“Wheels”, Ray Lema & Laurent De Wilde continuent leur chemin et confirment la bonne santé de leur duo.
Que peuvent bien se dire deux musiciens qui, d’apparence, à part partager le langage de la musique et le même instrument, le reste semblerait ne pas être de nature à les rapprocher ? On ne peut lire et comprendre un tel dialogue, une telle approche tels qu’initiés par les deux pianistes que, si on continue de célébrer l’humain dans sa plénitude.
Laurent de Wilde et Ray Lema chacun devant son piano, chacun avec sa trajectoire, son histoire, chacun avec sa personnalité musicale bien imprégnée ; mais que la dextérité de leurs 10 doigts posés sur les 176 touches de l’instrument, nous font découvrir de belles histoires et toute l’étendue de sa magnificence et de sa puissance. A les écouter sur disque comme sur scène, on dirait, un orchestre dans sa conception “classique” (Chant, Batterie, Guitare, Basse, Piano) comme on a l’habitude de l’entendre ou de le voir. C’est ainsi que s’est imposé à celles et ceux qui ont eu la chance d’accéder au disque ou de voir sur scène le duo, Riddles, leur premier album. Par leur intelligence, ils ont su convertir une improbabilité en une évidence. De sorte qu’un duo Ray Lema–Laurent de Wilde, quoi de plus banal au final ; tout comme deux pianos qui conversent sans se crier ou se marcher dessus.
Ayant parcouru des kilomètres, écumé les scènes tout en élucidant nombre d’énigmes, le duo de pianistes nous revient cette fois avec un nouveau projet. Si la période d’entre les deux albums a servi à la réflexion, à asseoir et mûrir les ingrédients du présent album; il va s’en dire que toute aventure d’une telle envergure et nature n’est pas toujours dénuée de risques. Car s’il est facile d’hisser, il est difficile de se maintenir ou de maintenir. Tel est le défi qui attendait nos deux équilibristes du piano dans leur décision de renouer avec le studio d’enregistrement.
Officiellement sorti le 28 mai dernier, Wheels porte la lourde responsabilité de confirmer le coup d’essai, néanmoins coup de maître de Riddles, pour inscrire dans la pérennité la lumineuse aventure initiée par les deux pianistes. Et les différents idiomes musicaux abordés dans ce deuxième opus ne trompent pas, la mécanique tient solidement sur des roues bien huilées. Les compositions, toutes des deux pianistes, exceptées les pistes 3 Chains et piste 6 I miss you Dad de Laurent de Wilde, d’une fraîcheur enivrante, dessinent le large spectre dans lequel, ils ont été puiser leur inspiration. De l’Éthiopie (Abyssinight) aux Caraïbes (Poulet bicyclette, Saka Salsa), en passant par le Nigeria (Human come first), le Congo (Wheels, Lubablue), les États-Unis (I miss you Dad, Chains), les deux musiciens ratissent intelligemment et slaloment finement entre les styles.

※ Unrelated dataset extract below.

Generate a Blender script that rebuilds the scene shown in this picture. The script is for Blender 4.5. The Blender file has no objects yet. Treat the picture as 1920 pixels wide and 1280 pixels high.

Une aventure musicale certes, mais d’abord humaine. Ce que n’a pas hésité à rappeler le duo sur la seconde piste au titre bien trouvé de Human Come First. Et à cette époque précise, le rappel en vaut non seulement les notes, mais également la peine.
Wheels vient continuer ainsi une série de savoureuses histoires à nous raconter, que les deux complices ont encore au bout de leurs doigts. Un album qui arrive à point nommé en cette période si trouble et chaotique. Une œuvre qui sonne comme une catharsis au regard de la dystopie ambiante. On ne se lasse pas de l’écoute d’une telle finesse musicale, l’excès est plutôt de mise.